Other Friday thoughts: Here’s a good piece (also against the grain) from Education Week about how teacher layoff numbers may be less black and white than media reports make them, and includes this:

“… between the 1999-2000 and the 2007-08 school years, the teacher force has increased at more than double the rate of K-12 student enrollments.”

And if you were one of the thousands of parents who attended a college graduation this past week, you might want to read this from the New Yorker. It’s a humorous look about how to care and feed for the perhaps not-so-adult person who just got a degree and moved back into your house.
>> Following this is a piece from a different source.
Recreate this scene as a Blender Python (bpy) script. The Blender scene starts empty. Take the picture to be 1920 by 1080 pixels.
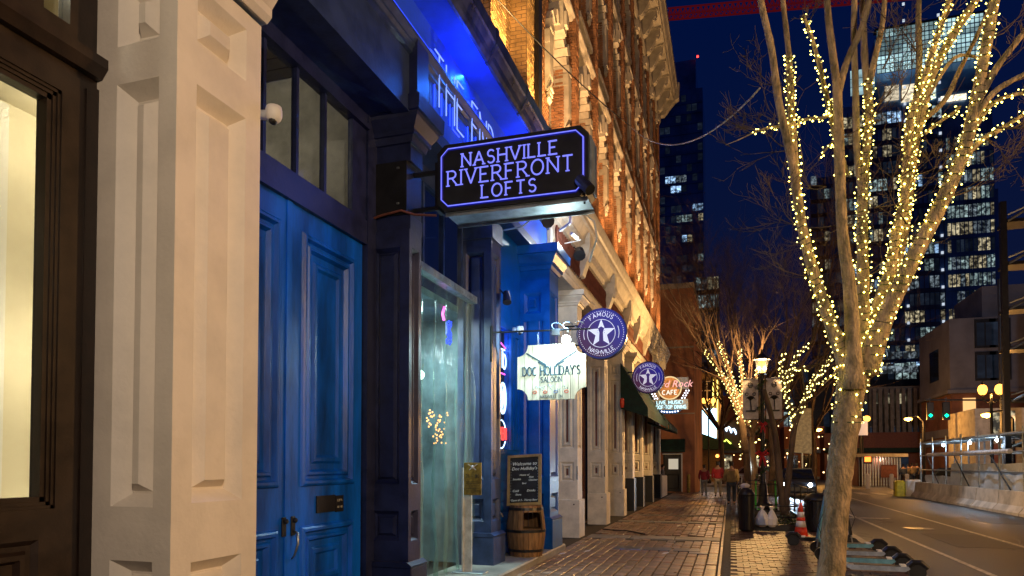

It is probably good reading for parents in this recession, since more grads will have to move home due to lack of employment.

And on the God side we have Other6.com, a Twitter-like “social community” begun by the Jesuits (who else?) From the site’s “how to use” page:

Other6 is an online community of people answering two simple yet profound questions: Where have you found God today? and Where do you need to find God today? At different times in our lives – and even at different times in a given day – each of us feels tugged toward one of these questions. Other6 is your home for sharing with others – in 140-character messages – where God has been revealed to you and where you hope that God will be revealed to you.

Folks familiar with Twitter will recognize the 140 character message limit. Folks familiar with the Jebbies will recognize that this is sort of the 21st century, Internet savvy version of the Examen, an ancient daily practice Jesuits use to look back on their day. Seems like a cool idea, especially for people who are interested in God but not religion or formal practice, but I don’t know how folks are finding out about it. I saw the ad for it in America, but if that is the only place Other6 is getting press, they are preaching to the choir.

Also from the God side, we have this thought for your weekend, from a little girl named Jane, quoted in the book Children’s Letters to God:

In Sunday School they told us what you do. Who does it when you are on vacation?